Given the ellipsoid
$$ (\mathbf{r} - \mathbf{r_0} )^T Q (\mathbf{r} - \mathbf{r_0} ) = 1 $$
with $Q, \mathbf{r_0}$ known.
Question: Find the area of its projection onto the $xy$ plane.
If $a,b,c$ are the lengths of the three mutually perpendicular semi-axes of the ellipsoid, then
$ Q = R D R^T $
where $ D = \begin{bmatrix} \dfrac{1}{a^2} && 0 && 0 \\ 0 && \dfrac{1}{b^2} && 0 \\ 0 && 0 && \dfrac{1}{c^2} \end{bmatrix} $
And $R$ is a rotation matrix whose columns are the unit vectors along the directions of the three axes of the ellipsoid.

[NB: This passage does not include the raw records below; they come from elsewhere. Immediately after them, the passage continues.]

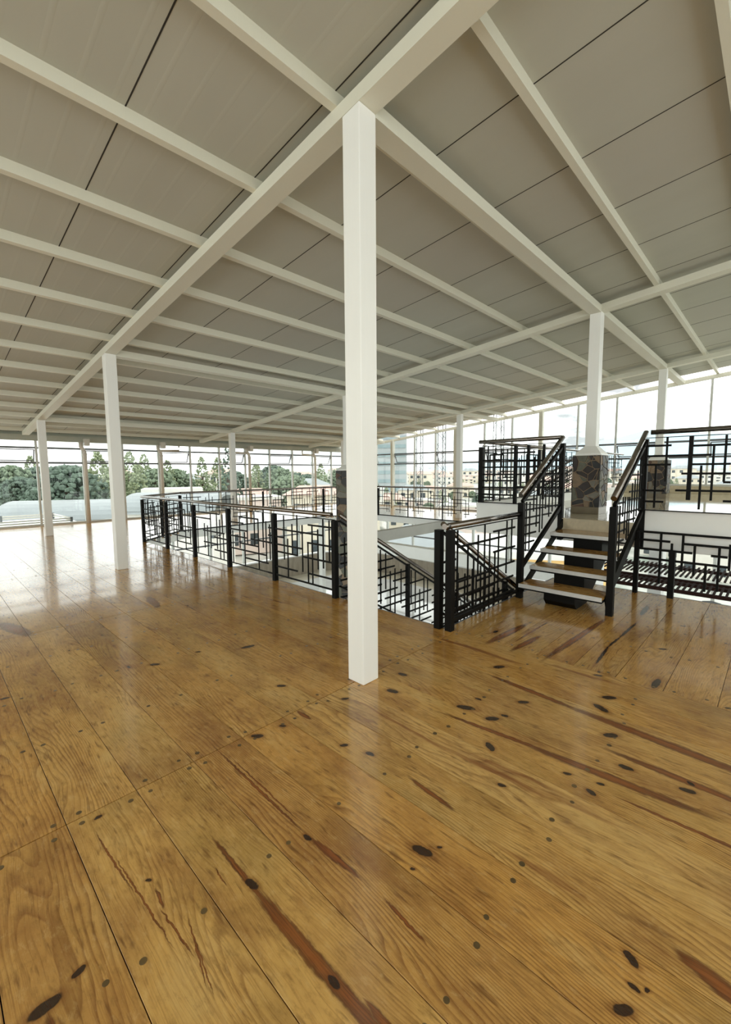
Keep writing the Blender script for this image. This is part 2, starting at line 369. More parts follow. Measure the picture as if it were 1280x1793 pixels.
# ---- timber floor: every board is a part
floor = empty('floor', kind='structure')
def board(x0, x1, y0, y1, mat, parent, z=0.0, g=0.0016):
    ch = 0.0004
    gy = 0.0030 if mat == MAT['woodA'] else g; gx = g if mat == MAT['woodA'] else 0.0030
    x0 += gx; x1 -= gx; y0 += gy; y1 -= gy
    dz = random.uniform(-0.0006, 0.0006)
    V = [(x0, y0, z - .028), (x1, y0, z - .028), (x1, y1, z - .028), (x0, y1, z - .028),
         (x0, y0, z - ch + dz), (x1, y0, z - ch + dz), (x1, y1, z - ch + dz), (x0, y1, z - ch + dz),
         (x0 + ch, y0 + ch, z + dz), (x1 - ch, y0 + ch, z + dz), (x1 - ch, y1 - ch, z + dz), (x0 + ch, y1 - ch, z + dz)]
    F = [(0, 3, 2, 1), (0, 1, 5, 4), (1, 2, 6, 5), (2, 3, 7, 6), (3, 0, 4, 7), (4, 5, 9, 8), (5, 6, 10, 9), (6, 7, 11, 10), (7, 4, 8, 11), (8, 9, 10, 11)]
    if y1 < 8: mat = board_material(x0, x1, y0, y1, mat)
    cx, cy = (x0 + x1) / 2, (y0 + y1) / 2
    V = [(a - cx, b_ - cy, c) for a, b_, c in V]
    return link_mesh('floor_board', mesh('floor_board', V, F, mat), parent, (cx, cy, 0))
seams = [0.06 + 0.28 * k for k in range(-13, 13)]
seams = [s for s in seams if s > XB + 0.1] + [X_STAIR]
seams[0] = XB
joints = [YB, -0.9, 2.13, 5.03, 7.9, 10.8, 13.4, YW]
for j in range(len(joints) - 1):
    for i in range(len(seams) - 1):
        board(seams[i], seams[i + 1], joints[j], joints[j + 1], MAT['woodA'], floor)
ls = [YB] + [0.215 + 0.29 * k for k in range(-16, 7) if 0.215 + 0.29 * k > YB + .1] + [2.24]
for i in range(len(ls) - 1):
    board(X_STAIR, 6.12, ls[i], ls[i + 1], MAT['woodB'], floor)
sub = MB()
sub.box(XB, 3.42, YB, YW, -0.30, -0.029)
sub.box(3.42, 6.12, YB, 2.24, -0.30, -0.029)
sub.build('subfloor', MAT['sub'], floor)
# white soffit and edge of the slab
ed = MB(); ed.box(XB, 3.42, YB, YW, -0.36, -0.302); ed.box(3.42, 6.12, YB, 2.24, -0.36, -0.302)
ed.build('slab_soffit', MAT['plaster'], floor)
tr = MB(); tr.box(3.421, 3.436, 2.24, 10.06, -0.36, 0.001); tr.box(3.43, 6.12, 2.241, 2.256, -0.36, 0.001); tr.box(6.121, 6.136, YB, 2.24, -0.36, 0.001)
tr.build('edge_trim', MAT['alu'], floor)
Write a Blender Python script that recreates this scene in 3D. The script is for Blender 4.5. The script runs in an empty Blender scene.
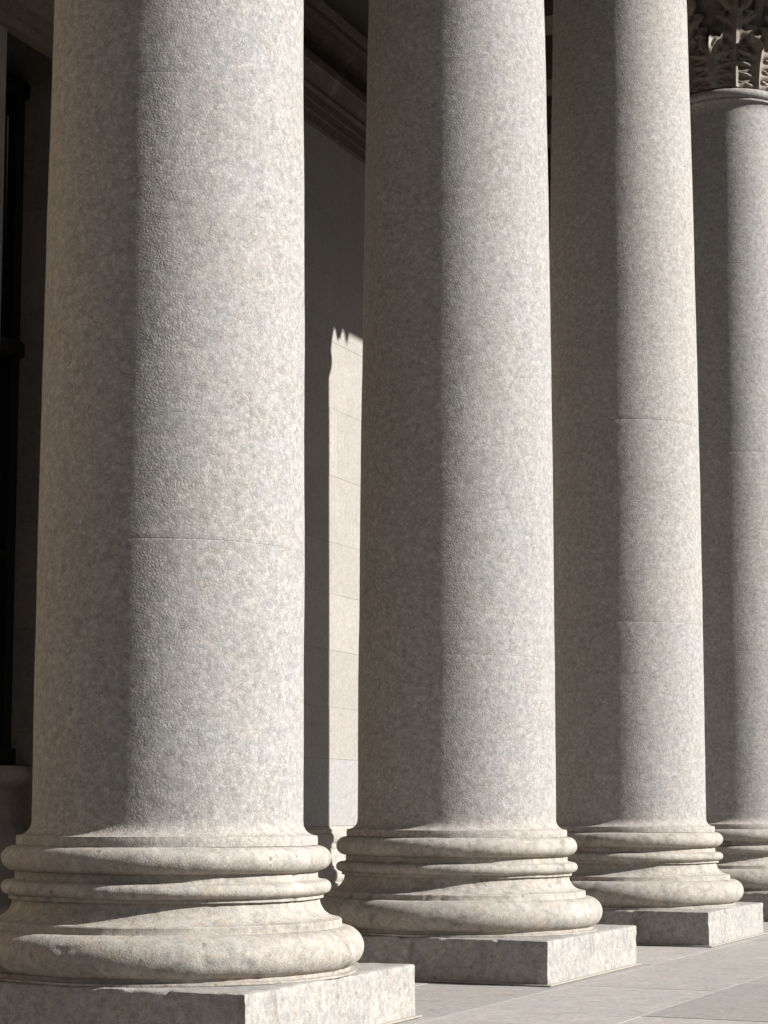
import bpy, math, random
from mathutils import Vector, Matrix, noise

random.seed(7)
D = 1.4                      # lower shaft diameter in metres; every length below is in shaft diameters
TH = 0.4125                  # heading of the colonnade
U = Vector((math.sin(TH), math.cos(TH), 0)); N = Vector((math.cos(TH), -math.sin(TH), 0))
C1 = Vector((-0.7978, 7.4495, 0)); EYE = 0.7952; SP = 2.9331
SUN_EL, SUN_AZ = math.radians(28), math.radians(101)

scene = bpy.context.scene
COL = scene.collection

# ------------------------------------------------------------------ materials
def stone(name, a, b, c, cell=30.0, bump=.35, bump_d=.004, fine=.5, stain=.0, pits=.0, tone_amp=.1, streak=0.0, rough=.85, grain=.25, mottle=.35, worn=0):
    """mottled stone: a/b/c base colours, cell = grains per metre"""
    m = bpy.data.materials.new(name); m.use_nodes = True
    nt = m.node_tree; nd = nt.nodes; L = nt.links.new; nd.clear()
    out = nd.new('ShaderNodeOutputMaterial'); bs = nd.new('ShaderNodeBsdfPrincipled'); L(bs.outputs[0], out.inputs[0])
    bs.inputs['Roughness'].default_value = rough
    bs.inputs['Diffuse Roughness'].default_value = 0.0
    bs.inputs['Specular IOR Level'].default_value = .25
    geo = nd.new('ShaderNodeNewGeometry'); P = geo.outputs['Position']
    def nz(scale, detail=4, rgh=.55, dist=0.0, vec=None):
        n = nd.new('ShaderNodeTexNoise'); n.inputs['Scale'].default_value = scale; n.inputs['Detail'].default_value = detail
        n.inputs['Roughness'].default_value = rgh; n.inputs['Distortion'].default_value = dist; L(vec or P, n.inputs['Vector']); return n
    def ramp(src, lo, hi, v0=0.0, v1=1.0):
        r = nd.new('ShaderNodeMapRange'); r.inputs[1].default_value = lo; r.inputs[2].default_value = hi
        r.inputs[3].default_value = v0; r.inputs[4].default_value = v1; r.clamp = True; L(src, r.inputs[0]); return r.outputs[0]
    def math_(op, x, y):
        k = nd.new('ShaderNodeMath'); k.operation = op
        for i, v in enumerate((x, y)):
            if isinstance(v, (int, float)): k.inputs[i].default_value = v
            else: L(v, k.inputs[i])
        return k.outputs[0]
    def mix(f, x, y, blend='MIX'):
        k = nd.new('ShaderNodeMix'); k.data_type = 'RGBA'; k.blend_type = blend
        for i, v in ((0, f), (6, x), (7, y)):
            if isinstance(v, (int, float)): k.inputs[i].default_value = v
            elif isinstance(v, tuple): k.inputs[i].default_value = (*v, 1)
            else: L(v, k.inputs[i])
        return k.outputs[2]
    # warped coordinates so that no pattern reads as a grid
    w = nz(cell*.35, 2); wv = nd.new('ShaderNodeVectorMath'); wv.operation = 'MULTIPLY_ADD'
    L(w.outputs['Color'], wv.inputs[0]); wv.inputs[1].default_value = (1.1/cell,)*3; L(P, wv.inputs[2]); W = wv.outputs[0]
    n_big = nz(1.9, 6, .68, .5); n_mid = nz(8, 5, .65, .4); n_fine = nz(cell*2.6, 4, .7)
    vor = nd.new('ShaderNodeTexVoronoi'); vor.inputs['Scale'].default_value = cell; L(W, vor.inputs['Vector'])
    vedge = nd.new('ShaderNodeTexVoronoi'); vedge.feature = 'DISTANCE_TO_EDGE'; vedge.inputs['Scale'].default_value = cell; L(W, vedge.inputs['Vector'])
    sep = nd.new('ShaderNodeSeparateColor'); L(vor.outputs['Color'], sep.inputs[0])
    f1 = ramp(n_mid.outputs['Fac'], .38, .62); f2 = ramp(n_big.outputs['Fac'], .35, .65)
    col = mix(f1, a, b)
    col = mix(math_('MULTIPLY', f2, .75), col, c)
    n_sm = nz(24, 6, .72, .3); n_w = nz(13, 5, .7, .5, wv.outputs[0]); n_c = nz(17.3, 5, .7, .5)
    col = mix(math_('MULTIPLY', ramp(n_w.outputs['Fac'], .52, .66), mottle), col, tuple(v*k for v, k in zip(a, (1.16, .99, .80))))
    col = mix(math_('MULTIPLY', ramp(n_c.outputs['Fac'], .52, .66), mottle), col, tuple(v*k for v, k in zip(b, (.82, .90, 1.0))))
    g = ramp(n_sm.outputs['Fac'], .3, .7, 1-.24*fine, 1+.20*fine)
    g = math_('MULTIPLY', g, ramp(n_fine.outputs['Fac'], .3, .7, 1-.20*fine, 1+.14*fine))
    g = math_('MULTIPLY', g, ramp(sep.outputs[0], 0, 1, 1-.14*grain, 1+.11*grain))
    # hairlines between grains, only here and there
    hl = ramp(vedge.outputs['Distance'], .0, .075, 1-.42*grain, 1.0)
    hsel = ramp(n_w.outputs['Fac'], .36, .6); hk = nd.new('ShaderNodeMix'); L(hsel, hk.inputs[0]); hk.inputs[2].default_value = 1.0; L(hl, hk.inputs[3])
    g = math_('MULTIPLY', g, hk.outputs[0])
    warm = mix(math_('MULTIPLY', ramp(sep.outputs[1], .80, .95), .34*grain), col, (.355, .305, .26))
    col = mix(math_('MULTIPLY', ramp(sep.outputs[2], .80, .95), .34*grain), warm, (.25, .255, .262))
    # block to block tone
    at = nd.new('ShaderNodeAttribute'); at.attribute_name = 'tone'
    g = math_('MULTIPLY', g, ramp(at.outputs['Fac'], -1, 1, 1-tone_amp, 1+tone_amp))
    hei = math_('ADD', math_('MULTIPLY', ramp(vedge.outputs['Distance'], 0, .25), .6*grain), math_('MULTIPLY', n_fine.outputs['Fac'], .75))
    hei = math_('ADD', hei, math_('MULTIPLY', nz(cell*.45, 3, .6).outputs['Fac'], .9))
    if stain:
        mp = nd.new('ShaderNodeMapping'); mp.inputs['Scale'].default_value = (1, 1, .28 if streak else 1); L(P, mp.inputs[0])
        s1 = nz(5.5, 6, .7, .6, mp.outputs[0])
        col = mix(math_('MULTIPLY', ramp(s1.outputs['Fac'], .54, .72), stain), col, (.17, .145, .12))
        s2 = nz(3.0, 5, .65, .3)
        col = mix(math_('MULTIPLY', ramp(s2.outputs['Fac'], .55, .75), stain*.6), col, (.56, .52, .47))
    if pits:
        pv = nd.new('ShaderNodeTexVoronoi'); pv.inputs['Scale'].default_value = 17; L(W, pv.inputs['Vector'])
        psel = nd.new('ShaderNodeSeparateColor'); L(pv.outputs['Color'], psel.inputs[0])
        pit = math_('MULTIPLY', ramp(pv.outputs['Distance'], .10, .24, 1, 0), ramp(psel.outputs[0], .80, .84))
        pit = math_('MULTIPLY', pit, ramp(n_fine.outputs['Fac'], .35, .6))
        col = mix(math_('MULTIPLY', pit, pits), col, (.16, .13, .10))
        hei = math_('SUBTRACT', hei, math_('MULTIPLY', pit, 1.2))
    gc = nd.new('ShaderNodeCombineColor')
    for i in range(3): L(g, gc.inputs[i])
    col = mix(1.0, col, gc.outputs[0], 'MULTIPLY')
    L(col, bs.inputs['Base Color'])
    if worn:
        hei = math_('MULTIPLY', hei, ramp(nz(4.5, 5, .65, .4).outputs['Fac'], .36, .62, .30, 1.0))
        tn = math_('MULTIPLY', math_('MAXIMUM', at.outputs['Fac'], 0.0), .45); L(mix(tn, col, mix(1.0, gc.outputs[0], (.37, .315, .255), 'MULTIPLY')), bs.inputs['Base Color'])
    bp = nd.new('ShaderNodeBump'); bp.inputs['Strength'].default_value = bump; bp.inputs['Distance'].default_value = bump_d
    L(hei, bp.inputs['Height']); L(bp.outputs[0], bs.inputs['Normal'])
    return m

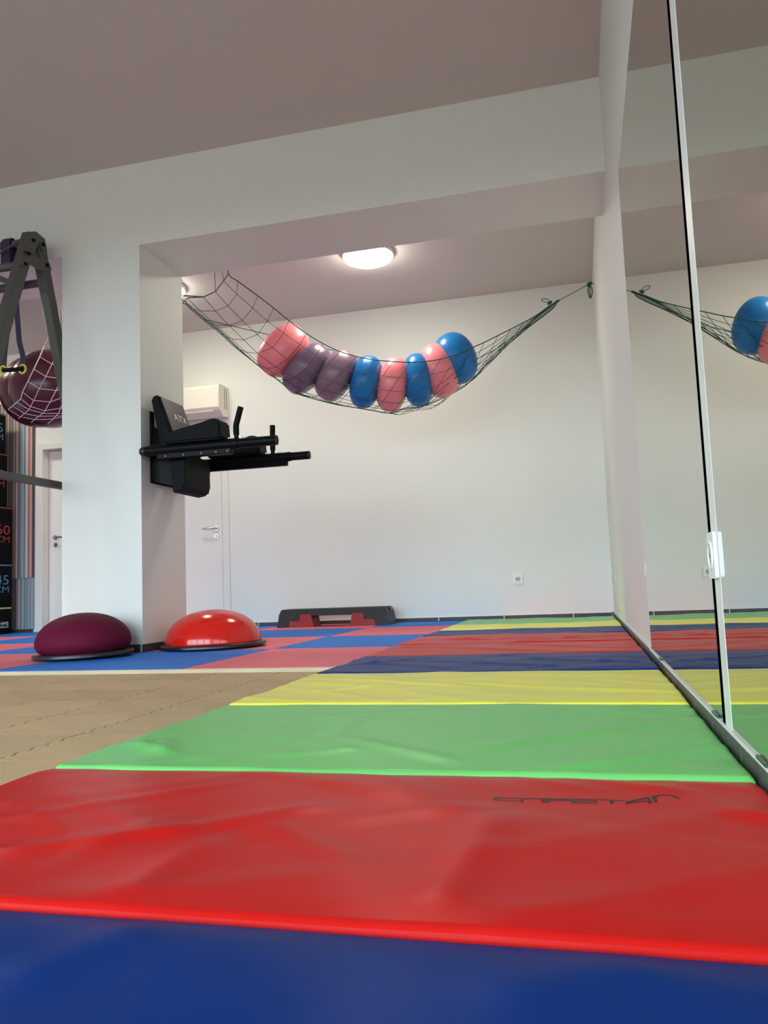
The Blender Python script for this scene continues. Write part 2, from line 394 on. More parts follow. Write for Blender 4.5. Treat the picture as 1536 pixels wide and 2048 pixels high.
# ------------------------------------------------------------------ mirrors on the right wall
XM = XW-0.0095
ZM0, ZM1 = 0.046, 1.885
def mirror(y0, y1, label, seams=()):
    bm = BM(); box(bm, (XM, y0, ZM0), (XW-0.0005, y1, ZM1))
    bm.faces.ensure_lookup_table()
    for f in bm.faces:
        f.normal_update(); c = f.calc_center_median()
        f.material_index = 0 if abs(c.x-XM) < 1e-5 else 1
    m = tag(ob('wall_mirror', bm, ['mirror', 'mirror_edge'], origin=(XW, (y0+y1)/2, ZM0)), label, 'mirror', 'wall mirrors')
    return m
m1 = mirror(1.553, 3.075, 'tall wall mirror farther from view, reflecting the net of balls')
m2 = mirror(-0.3, 1.460, 'tall wall mirror nearest, right of the white gap strip')
for m, ys in ((m1, (1.62, 2.70)), (m2, (1.22, 0.3))):  # added dark green blocks stand in for the reflected gap under the mirrors
    for y in ys:
        bm = BM(); box(bm, (XW-0.0150, y-0.030, 0.0458), (XW-0.0100, y+0.030, 0.0515), 0.0006, 1)
        c = ob('gap_reflection_block', bm, 'gap_reflection', parent=m); c['label'] = 'dark green block imitating the gap reflection under the mirror'

bm = BM(); box(bm, (XM-0.0005, 1.4605, ZM0), (XW-0.0005, 1.5222, ZM1), 0.0005, 1); cs = tag(ob('cover_strip', bm, 'white', origin=(XW, 1.485, ZM0)), 'white cover strip with black gasket between the two wall mirrors', 'trim strip')
bm = BM(); box(bm, (XM-0.0005, 1.5224, ZM0), (XW-0.0005, 1.5525, ZM1)); ob('gasket', bm, 'mirror_edge', parent=cs)
bm = BM(); box(bm, (XW-0.0155, Y0+0.03, 0.0424), (XW-0.0005, 3.10, 0.0456), 0.0006, 1); struct(ob('trim_2', bm, 'white', origin=(XW, 1.5, 0.0424)))
bm = BM(); box(bm, (XW-0.010, 3.102, 0.0404), (XW-0.0005, YB-0.001, 0.046), 0.001, 1); struct(ob('trim_3', bm, 'white', origin=(XW, 5, 0.046)))
bm = BM(); box(bm, (-3.20, YB-0.009, 0.0324), (XW-0.011, YB-0.0005, 0.036), 0.001, 1); struct(ob('trim_4', bm, 'white', origin=(-1.5, YB, 0.05)))
# sockets
def socket(p, nrm, label, q=1.0):
    p = Vector(p); o = thing('power_socket', label, 'socket', p, 'white wall sockets')
    if nrm == 'y': T = lambda u, v, d: Vector((p.x+u*q, p.y-d, p.z+v))
    else: T = lambda u, v, d: Vector((p.x-d*0.62, p.y-u*q, p.z+v))
    def part(name, polys, mname):
        bm = BM()
        for (poly, d0, d1) in polys:
            prism(bm, [T(u, v, d0) for u, v in poly], T(0, 0, d1)-T(0, 0, d0))
        return ob(name, bm, mname, parent=o)
    def rr(h, r, n=4):
        out = []
        for cx, cy, a0 in ((h-r, h-r, 0), (-h+r, h-r, 90), (-h+r, -h+r, 180), (h-r, -h+r, 270)):
            for k in range(n+1):
                a = math.radians(a0+90*k/n); out.append((cx+r*math.cos(a), cy+r*math.sin(a)))
        return out
    circ = lambda r, cx=0, cy=0, n=20: [(cx+r*math.cos(2*PI*k/n), cy+r*math.sin(2*PI*k/n)) for k in range(n)]
    part('cover_plate', [(rr(0.041, 0.006), 0.0005, 0.011)], 'white')
    # ring built as a lathe-like annulus
    bm = BM(); n = 24
    prev = None; rings = []
    for r, d in ((0.027, 0.011), (0.026, 0.015), (0.0215, 0.015), (0.021, 0.0115)):
        rings.append([bm.verts.new(T(r*math.cos(2*PI*k/n), r*math.sin(2*PI*k/n), d)) for k in range(n)])
    for a, b in zip(rings, rings[1:]):
        for k in range(n): bm.faces.new((a[k], a[(k+1) % n], b[(k+1) % n], b[k]))
    ob('socket_ring', bm, 'white', parent=o, smooth=True, auto=40)
    s = part('socket_well', [(circ(0.0205), 0.0105, 0.0116)], 'well')
    for u in (-0.0095, 0.0095): part('pin_hole', [(circ(0.0035, u, 0, 10), 0.0112, 0.0121)], 'dark')
    for v in (-0.019, 0.019): part('earth_clip', [([(-0.003, v-0.002), (0.003, v-0.002), (0.003, v+0.002), (-0.003, v+0.002)], 0.011, 0.0135)], 'chrome')
    return o
socket((-0.535, YB, 0.341), 'y', 'white power socket on the back wall right of the step')
socket((XM-0.0008, 1.498, 0.345), 'x', 'white power socket on the strip between the two mirrors', 0.85)
socket((XW, 3.122, 0.340), 'x', 'white power socket on the wall beside the far edge of mirror')
bm = BM(); prism(bm, [(XW-0.0005, 6.05+0.038*math.cos(2*PI*k/20), 0.31+0.038*math.sin(2*PI*k/20)) for k in range(20)], (-0.006, 0, 0))
tag(ob('junction_cover', bm, 'white', origin=(XW, 6.05, 0.31)), 'small round white junction cover on right wall near back corner', 'wall cover')

# ------------------------------------------------------------------ doors
def lever(parent, x, y, z, dirx):
    bm = BM(); tube(bm, [(x, y, z), (x, y-0.012, z)], 0.025, 16); h = ob('handle_rosette', bm, 'chrome', parent=parent, smooth=True, auto=40)
    bm = BM(); tube(bm, [(x, y-0.01, z), (x, y-0.05, z), (x+dirx*0.012, y-0.058, z), (x+dirx*0.12, y-0.056, z-0.002)], 0.009, 10); ob('door_handle', bm, 'chrome', parent=parent, smooth=True, auto=50)
    bm = BM(); tube(bm, [(x, y, z-0.075), (x, y-0.010, z-0.075)], 0.024, 16); e = ob('keyhole_rosette', bm, 'chrome', parent=parent, smooth=True, auto=40)
    bm = BM(); tube(bm, [(x, y-0.0095, z-0.072), (x, y-0.0112, z-0.072)], 0.006, 8); box(bm, (x-0.0025, y-0.0112, z-0.088), (x+0.0025, y-0.0095, z-0.072)); ob('keyhole', bm, 'dark', parent=e)
def empty_struct(name, loc):
    o = bpy.data.objects.new(name, None); COL.objects.link(o); o.location = loc; ORG[o.name] = Vector(loc); return struct(o)
# door_1: behind the dip station, flush with the wall
d = empty_struct('door_1', (-3.65, YB, 0))
bm = BM()
box(bm, (-3.285, YB-0.014, 0.002), (-3.215, YB-0.0005, 1.95), 0.003, 1); box(bm, (-4.19, YB-0.014, 0.002), (-4.12, YB-0.0005, 1.95), 0.003, 1); box(bm, (-4.12, YB-0.014, 1.88), (-3.285, YB-0.0005, 1.95), 0.003, 1)
ob('door_frame', bm, 'door', parent=d)
bm = BM(); box(bm, (-4.118, YB-0.009, 0.008), (-3.288, YB-0.0005, 1.878), 0.002, 1); ob('door_leaf', bm, 'door', parent=d)
lever(d, -3.345, YB-0.009, 0.935, -1)
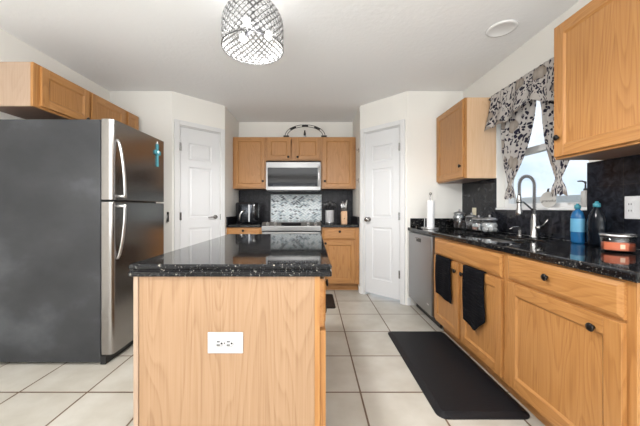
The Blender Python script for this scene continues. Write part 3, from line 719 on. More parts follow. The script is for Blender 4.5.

As an numerical example, let $a = 30, b = 15, c = 10 $, and let
$R = \dfrac{1}{9} \begin{bmatrix} 8 && 4 && 1 \\ -4 && 7 && 4 \\ 1 && -4 && 8 \end{bmatrix} $
and
$ \mathbf{r_0} = \mathbf{0} $
Find the numerical value of the area of the shadow of this ellipsoid onto the $xy$ plane.
My approach: is detailed in my answer below.
The numerical value of the area found there is $ A_{\text{projection}} = 1325.646 $
I would like to verify this value of the area. Your comments, and alternative solutions are highly appreciated.
There is a formula (see here) that I derived for the shadow of an ellipsoid in general orientation onto an arbitrary plane.
The area of this shadow is given by
$ A_{\text{shadow}} = \pi \dfrac{ \sqrt{ \mathbf{d_0}^T Q \mathbf{d_0} } }{ \sqrt{ | Q | } | \mathbf{n}^T \mathbf{d_0} | } $
where $d_0$ is the unit vector direction of the parallel light rays that are intercepted by the ellipsoid, and $\mathbf{n}$ is the normal vector to the shadow plane.
The area of the projection of the ellipsoid onto the $xy$ plane is a special case of the ellipsoid shadow. Here, we have
$ \mathbf{d_0} = \mathbf{n} = [ 0, 0, 1]^T $
Therefore, the area of the projection will be
$ A_{\text{projection}} = \pi \dfrac{ \sqrt{ Q_{33} }}{ \sqrt{ |Q| }} $
Since $ Q = R D R^T $ and $ R $ is a rotation matrix then,
$ | Q | = | D | $
Hence
$ A_{\text{projection}} = \pi a b c \sqrt{ Q_{33} } $
In our example,
$Q_{33} = \dfrac{1}{a^2} \bigg(\mathbf{u_1 u_1}^T\bigg)_{33} + \dfrac{1}{b^2} \bigg(\mathbf{u_2 u_2}^T\bigg)_{33} + \dfrac{1}{c^2} \bigg(\mathbf{u_3 u_3}^T\bigg)_{33}$
This is equal to
$ Q_{33} = \dfrac{1}{81} \left( \dfrac{1^2}{30^2} + \dfrac{(-4)^2}{15^2 } +\dfrac{8^2}{10^2} \right)= \dfrac{641}{72900} $
Therefore, the area of the projection according to the above formula is,
$ \boxed{A_{\text{projection}} = \pi (30)(15)(10) \sqrt{ \dfrac{641}{72900} } \approx 1325.646 }$